#### [The request]
Write out each line of the listing as it stands, without the images.

#### [Given data]

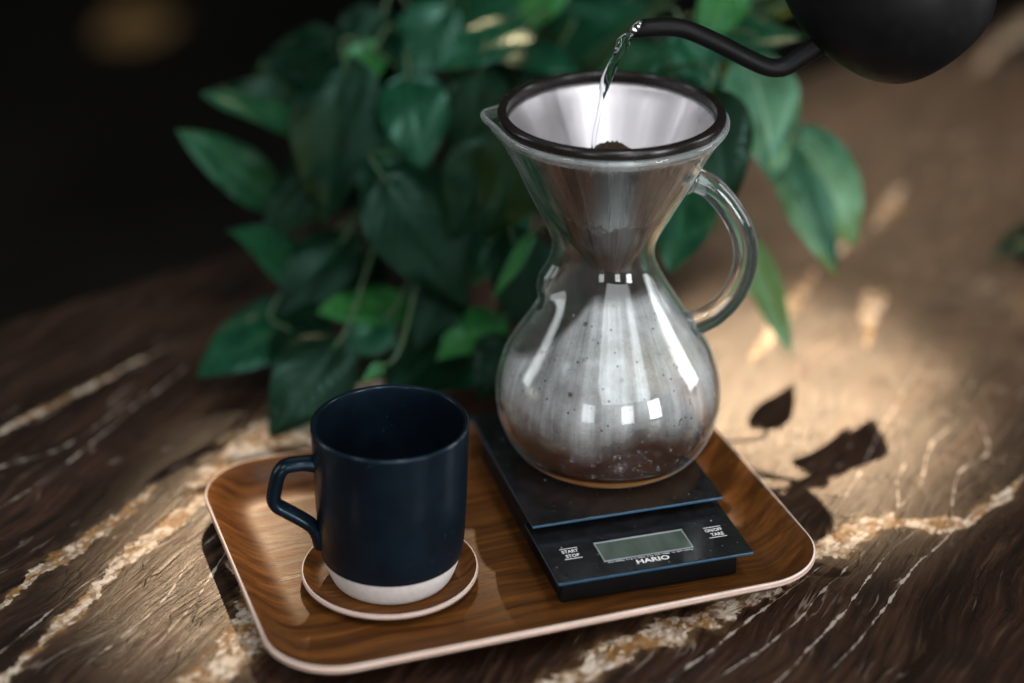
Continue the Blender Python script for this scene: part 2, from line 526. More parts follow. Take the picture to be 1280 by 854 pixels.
def nearest(P, line, widths=None):
    """signed distance of each point to a polyline and the half width there"""
    L = smooth_path([(x, y, 0) for x, y in line], 6)
    n = len(L)
    if widths is not None:
        ws = np.interp(np.linspace(0, 1, n), np.linspace(0, 1, len(widths)), widths)
    else:
        ws = 0.0009 * np.sin(np.linspace(0.02, PI - 0.02, n)) ** 0.5
    best = np.full(len(P), 9.0)
    sd = np.full(len(P), 9.0)
    wd = np.zeros(len(P))
    for i in range(n - 1):
        a, b = np.array(L[i][:2]), np.array(L[i + 1][:2])
        ab = b - a
        t = np.clip(((P - a) @ ab) / (ab @ ab), 0, 1)
        q = P - a - t[:, None] * ab
        d = np.hypot(q[:, 0], q[:, 1])
        s = np.sign(ab[0] * q[:, 1] - ab[1] * q[:, 0])
        m = d < best
        best[m] = d[m]
        sd[m] = (s * d)[m]
        wd[m] = (ws[i] + (ws[i + 1] - ws[i]) * t)[m]
    return best, sd, wd

def stone():
    T = NT('veined_dark_stone')
    c = T.coord()
    warp = T.noise(c, 5.0, 2)
    wv = T.n('VectorMath', {'operation': 'MULTIPLY_ADD'}, i0=T.n('VectorMath', {'operation': 'SUBTRACT'}, i0=warp.outputs['Color'], i1=(0.5, 0.5, 0.5)).outputs[0],
             i1=(0.07, 0.07, 0.0), i2=c).outputs[0]
    g = T.mapping(wv, rot=(0, 0, math.radians(-60)))
    big = T.noise(T.mapping(g, scale=(3, 26, 10)), 1.0, 4, 0.6)
    fib = T.noise(T.mapping(g, scale=(16, 190, 50)), 1.0, 5, 0.62)
    fib2 = T.noise(T.mapping(g, scale=(45, 420, 50), loc=(3, 1, 0)), 1.0, 4, 0.6)
    base = T.mix(T.step(big.outputs[0], 0.35, 0.70), (0.013, 0.0060, 0.0038), (0.044, 0.0215, 0.0130))
    base = T.mix(T.step(fib.outputs[0], 0.52, 0.74, 0.0, 0.65), base, (0.085, 0.050, 0.030))
    base = T.mix(T.step(fib.outputs[0], 0.50, 0.32, 0.0, 0.85), base, (0.008, 0.006, 0.005))
    # mineral speckle and creases
    spk = T.noise(c, 420, 3, 0.7)
    base = T.mix(T.step(spk.outputs[0], 0.60, 0.74, 0.0, 0.45), base, (0.11, 0.065, 0.040))
    base = T.mix(T.step(T.noise(c, 22, 5, 0.65).outputs[0], 0.50, 0.70, 0.0, 0.6), base, (0.012, 0.0075, 0.006))
    crk = T.n('TexVoronoi', {'feature': 'DISTANCE_TO_EDGE'}, Vector=T.mapping(g, scale=(38, 150, 60)), Scale=1.0)
    crease = T.math('MULTIPLY', T.step(crk.outputs['Distance'], 0.0, 0.10, 1, 0), T.step(T.noise(c, 28, 3).outputs[0], 0.48, 0.62))
    base = T.mix(T.math('MULTIPLY', crease, 0.25), base, (0.006, 0.004, 0.003))
    # hairline quartz
    ridge = T.math('ABSOLUTE', T.math('SUBTRACT', T.noise(T.mapping(g, scale=(7, 60, 10), loc=(5, 2, 0)), 1.0, 3, 0.5).outputs[0], 0.5))
    gate = T.step(T.noise(c, 16, 2).outputs[0], 0.52, 0.64)
    hair = T.math('MULTIPLY', T.step(ridge, 0.004, 0.012, 1, 0), gate)
    base = T.mix(T.math('MULTIPLY', hair, 0.35), base, (0.34, 0.28, 0.22))
    # drawn veins
    n1 = T.noise(g, 70, 4, 0.6)
    n2 = T.noise(c, 240, 4, 0.6)
    vd = T.math('ADD', T.attr('vein_d'), T.math('MULTIPLY', T.math('SUBTRACT', n1.outputs[0], 0.5), 0.016))
    vw = T.math('MULTIPLY', T.attr('vein_w'), T.step(T.noise(g, 34, 3).outputs[0], 0.25, 0.75, 0.3, 1.6))
    vm = T.math('DIVIDE', T.math('ABSOLUTE', vd), T.math('ADD', vw, 0.0004))
    vm = T.math('ADD', vm, T.math('MULTIPLY', T.math('SUBTRACT', n2.outputs[0], 0.5), 1.1))
    vmask = T.math('MULTIPLY', T.step(vm, 0.75, 1.05, 1, 0), T.step(T.attr('vein_w'), 0.0006, 0.002))
    vmask = T.math('MULTIPLY', vmask, T.step(T.math('SUBTRACT', T.attr('vein_b'), T.attr('vein_w')), 0.0055, 0.0085, 1, 0))
    crys = T.n('TexVoronoi', None, Vector=T.mapping(g, scale=(1, 1.8, 1)), Scale=210.0)
    cc = T.n('SeparateXYZ', None, Vector=crys.outputs['Color']).outputs[0]
    vcol = T.mix(T.step(T.noise(c, 60, 4, 0.6).outputs[0], 0.42, 0.60), (0.24, 0.125, 0.042), (0.56, 0.46, 0.35))
    vcol = T.mix(T.step(cc, 0.15, 0.6, 0.55, 0.0), vcol, (0.070, 0.038, 0.018))
    vcol = T.mix(T.step(cc, 0.75, 0.95, 0.0, 0.6), vcol, (0.62, 0.56, 0.48))
    halo = T.math('MULTIPLY', T.math('MULTIPLY', T.step(vm, 0.9, 2.2, 1, 0), T.step(T.math('SUBTRACT', T.attr('vein_b'), T.attr('vein_w')), 0.006, 0.012, 1, 0)), T.step(T.attr('vein_w'), 0.0006, 0.003))
    base = T.mix(T.math('MULTIPLY', halo, T.step(fib.outputs[0], 0.35, 0.65, 0.0, 0.6)), base, (0.135, 0.078, 0.036))
    base = T.mix(vmask, base, vcol)
    wob = T.math('MULTIPLY', T.math('SUBTRACT', T.noise(T.mapping(g, scale=(0.5, 1, 1)), 34, 4, 0.6).outputs[0], 0.5), 0.008)
    gap = T.step(T.noise(g, 90, 3).outputs[0], 0.40, 0.74, 0.0, 1.9)
    for k in range(4):
        lw0 = T.attr('line_w%d' % k)
        lm = T.math('DIVIDE', T.math('ABSOLUTE', T.math('ADD', T.attr('line_d%d' % k), wob)), T.math('ADD', T.math('MULTIPLY', lw0, gap), 0.00005))
        lmask = T.math('MULTIPLY', T.step(lm, 0.5, 1.2, 1, 0), T.step(lw0, 0.0001, 0.0004))
        lmask = T.math('MULTIPLY', lmask, T.step(T.attr('line_b%d' % k), 0.007, 0.010, 1, 0))
        base = T.mix(T.math('MULTIPLY', lmask, 0.65), base, (0.50, 0.43, 0.36))
    # leathered relief
    h = T.math('ADD', T.math('MULTIPLY', fib.outputs[0], 1.0), T.math('MULTIPLY', fib2.outputs[0], 0.6))
    h = T.math('ADD', h, T.math('MULTIPLY', n2.outputs[0], T.math('ADD', T.math('MULTIPLY', vmask, 0.6), 0.12)))
    h = T.math('SUBTRACT', h, T.math('MULTIPLY', crease, 0.3))
    nrm = T.bump(h, 0.45, 0.0020)
    rough = T.step(fib.outputs[0], 0.25, 0.75, 0.30, 0.48)
    return T.done(T.pbsdf(Base_Color=base, Roughness=rough, Specular_IOR_Level=0.20, Normal=nrm))
M['stone'] = stone()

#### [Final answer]
Continue the Blender Python script for this scene: part 2, from line 526. More parts follow. Take the picture to be 1280 by 854 pixels.
def nearest(P, line, widths=None):
    """signed distance of each point to a polyline and the half width there"""
    L = smooth_path([(x, y, 0) for x, y in line], 6)
    n = len(L)
    if widths is not None:
        ws = np.interp(np.linspace(0, 1, n), np.linspace(0, 1, len(widths)), widths)
    else:
        ws = 0.0009 * np.sin(np.linspace(0.02, PI - 0.02, n)) ** 0.5
    best = np.full(len(P), 9.0)
    sd = np.full(len(P), 9.0)
    wd = np.zeros(len(P))
    for i in range(n - 1):
        a, b = np.array(L[i][:2]), np.array(L[i + 1][:2])
        ab = b - a
        t = np.clip(((P - a) @ ab) / (ab @ ab), 0, 1)
        q = P - a - t[:, None] * ab
        d = np.hypot(q[:, 0], q[:, 1])
        s = np.sign(ab[0] * q[:, 1] - ab[1] * q[:, 0])
        m = d < best
        best[m] = d[m]
        sd[m] = (s * d)[m]
        wd[m] = (ws[i] + (ws[i + 1] - ws[i]) * t)[m]
    return best, sd, wd

def stone():
    T = NT('veined_dark_stone')
    c = T.coord()
    warp = T.noise(c, 5.0, 2)
    wv = T.n('VectorMath', {'operation': 'MULTIPLY_ADD'}, i0=T.n('VectorMath', {'operation': 'SUBTRACT'}, i0=warp.outputs['Color'], i1=(0.5, 0.5, 0.5)).outputs[0],
             i1=(0.07, 0.07, 0.0), i2=c).outputs[0]
    g = T.mapping(wv, rot=(0, 0, math.radians(-60)))
    big = T.noise(T.mapping(g, scale=(3, 26, 10)), 1.0, 4, 0.6)
    fib = T.noise(T.mapping(g, scale=(16, 190, 50)), 1.0, 5, 0.62)
    fib2 = T.noise(T.mapping(g, scale=(45, 420, 50), loc=(3, 1, 0)), 1.0, 4, 0.6)
    base = T.mix(T.step(big.outputs[0], 0.35, 0.70), (0.013, 0.0060, 0.0038), (0.044, 0.0215, 0.0130))
    base = T.mix(T.step(fib.outputs[0], 0.52, 0.74, 0.0, 0.65), base, (0.085, 0.050, 0.030))
    base = T.mix(T.step(fib.outputs[0], 0.50, 0.32, 0.0, 0.85), base, (0.008, 0.006, 0.005))
    # mineral speckle and creases
    spk = T.noise(c, 420, 3, 0.7)
    base = T.mix(T.step(spk.outputs[0], 0.60, 0.74, 0.0, 0.45), base, (0.11, 0.065, 0.040))
    base = T.mix(T.step(T.noise(c, 22, 5, 0.65).outputs[0], 0.50, 0.70, 0.0, 0.6), base, (0.012, 0.0075, 0.006))
    crk = T.n('TexVoronoi', {'feature': 'DISTANCE_TO_EDGE'}, Vector=T.mapping(g, scale=(38, 150, 60)), Scale=1.0)
    crease = T.math('MULTIPLY', T.step(crk.outputs['Distance'], 0.0, 0.10, 1, 0), T.step(T.noise(c, 28, 3).outputs[0], 0.48, 0.62))
    base = T.mix(T.math('MULTIPLY', crease, 0.25), base, (0.006, 0.004, 0.003))
    # hairline quartz
    ridge = T.math('ABSOLUTE', T.math('SUBTRACT', T.noise(T.mapping(g, scale=(7, 60, 10), loc=(5, 2, 0)), 1.0, 3, 0.5).outputs[0], 0.5))
    gate = T.step(T.noise(c, 16, 2).outputs[0], 0.52, 0.64)
    hair = T.math('MULTIPLY', T.step(ridge, 0.004, 0.012, 1, 0), gate)
    base = T.mix(T.math('MULTIPLY', hair, 0.35), base, (0.34, 0.28, 0.22))
    # drawn veins
    n1 = T.noise(g, 70, 4, 0.6)
    n2 = T.noise(c, 240, 4, 0.6)
    vd = T.math('ADD', T.attr('vein_d'), T.math('MULTIPLY', T.math('SUBTRACT', n1.outputs[0], 0.5), 0.016))
    vw = T.math('MULTIPLY', T.attr('vein_w'), T.step(T.noise(g, 34, 3).outputs[0], 0.25, 0.75, 0.3, 1.6))
    vm = T.math('DIVIDE', T.math('ABSOLUTE', vd), T.math('ADD', vw, 0.0004))
    vm = T.math('ADD', vm, T.math('MULTIPLY', T.math('SUBTRACT', n2.outputs[0], 0.5), 1.1))
    vmask = T.math('MULTIPLY', T.step(vm, 0.75, 1.05, 1, 0), T.step(T.attr('vein_w'), 0.0006, 0.002))
    vmask = T.math('MULTIPLY', vmask, T.step(T.math('SUBTRACT', T.attr('vein_b'), T.attr('vein_w')), 0.0055, 0.0085, 1, 0))
    crys = T.n('TexVoronoi', None, Vector=T.mapping(g, scale=(1, 1.8, 1)), Scale=210.0)
    cc = T.n('SeparateXYZ', None, Vector=crys.outputs['Color']).outputs[0]
    vcol = T.mix(T.step(T.noise(c, 60, 4, 0.6).outputs[0], 0.42, 0.60), (0.24, 0.125, 0.042), (0.56, 0.46, 0.35))
    vcol = T.mix(T.step(cc, 0.15, 0.6, 0.55, 0.0), vcol, (0.070, 0.038, 0.018))
    vcol = T.mix(T.step(cc, 0.75, 0.95, 0.0, 0.6), vcol, (0.62, 0.56, 0.48))
    halo = T.math('MULTIPLY', T.math('MULTIPLY', T.step(vm, 0.9, 2.2, 1, 0), T.step(T.math('SUBTRACT', T.attr('vein_b'), T.attr('vein_w')), 0.006, 0.012, 1, 0)), T.step(T.attr('vein_w'), 0.0006, 0.003))
    base = T.mix(T.math('MULTIPLY', halo, T.step(fib.outputs[0], 0.35, 0.65, 0.0, 0.6)), base, (0.135, 0.078, 0.036))
    base = T.mix(vmask, base, vcol)
    wob = T.math('MULTIPLY', T.math('SUBTRACT', T.noise(T.mapping(g, scale=(0.5, 1, 1)), 34, 4, 0.6).outputs[0], 0.5), 0.008)
    gap = T.step(T.noise(g, 90, 3).outputs[0], 0.40, 0.74, 0.0, 1.9)
    for k in range(4):
        lw0 = T.attr('line_w%d' % k)
        lm = T.math('DIVIDE', T.math('ABSOLUTE', T.math('ADD', T.attr('line_d%d' % k), wob)), T.math('ADD', T.math('MULTIPLY', lw0, gap), 0.00005))
        lmask = T.math('MULTIPLY', T.step(lm, 0.5, 1.2, 1, 0), T.step(lw0, 0.0001, 0.0004))
        lmask = T.math('MULTIPLY', lmask, T.step(T.attr('line_b%d' % k), 0.007, 0.010, 1, 0))
        base = T.mix(T.math('MULTIPLY', lmask, 0.65), base, (0.50, 0.43, 0.36))
    # leathered relief
    h = T.math('ADD', T.math('MULTIPLY', fib.outputs[0], 1.0), T.math('MULTIPLY', fib2.outputs[0], 0.6))
    h = T.math('ADD', h, T.math('MULTIPLY', n2.outputs[0], T.math('ADD', T.math('MULTIPLY', vmask, 0.6), 0.12)))
    h = T.math('SUBTRACT', h, T.math('MULTIPLY', crease, 0.3))
    nrm = T.bump(h, 0.45, 0.0020)
    rough = T.step(fib.outputs[0], 0.25, 0.75, 0.30, 0.48)
    return T.done(T.pbsdf(Base_Color=base, Roughness=rough, Specular_IOR_Level=0.20, Normal=nrm))
M['stone'] = stone()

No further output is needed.